7. Relationship to Other Mixed-Dimension Rotary Embedding Schemes

MixD-RoPE, as instantiated by CRPA, addresses a distinct but complementary failure mode to higher-dimensional generalizations such as GeoPE (Yao et al., 4 Dec 2025) and LieRE (Ostmeier et al., 2024). While the latter extend the RoPE framework to multi-axis (SO(3), general SO(n)) settings to encode geometric structure and enhance expressivity for 2D/3D data, MixD-RoPE specifically targets the issue of cross-resolution phase misalignment that arises when attention operates over nonuniform sampling grids. The central insight of "one attention, one scale" in MixD-RoPE is orthogonal to the Lie group generalizations, and no claim is made regarding gains in geometric expressivity. However, both lines of research validate the fundamental importance of precise, physically grounded phase alignment in transformer-based models for vision and generative modeling.

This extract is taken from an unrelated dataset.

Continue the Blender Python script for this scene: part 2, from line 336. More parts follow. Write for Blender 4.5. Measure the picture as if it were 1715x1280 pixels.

Table: Comparison of Mixed-Dimension RoPE Mechanisms

Method Target Issue Key Mathematical Fix
MixD-RoPE/CRPA Mixed-resolution phase misalignment Resample all keys into query's stride
GeoPE Spatial manifold fidelity (2D/3D) Quaternion and Lie algebra averaging
LieRE General dimensionality & expressivity SO(n) Lie group parameterization

Conclusion

Mixed Dimension Rotary Position Embedding (MixD-RoPE), concretely realized as Cross-Resolution Phase-Aligned Attention (CRPA), resolves structural mismatches in rotary embeddings across grids of different resolutions by enforcing consistent phase increments in the attention mechanism. This approach restores the precise relative phase selectivity critical for the stability and generative fidelity of DiTs operating at mixed resolution. CRPA is a training-free, drop-in solution compatible with pretrained models and supersedes earlier mixed-resolution solutions in both efficiency and output quality (Wu et al., 24 Nov 2025).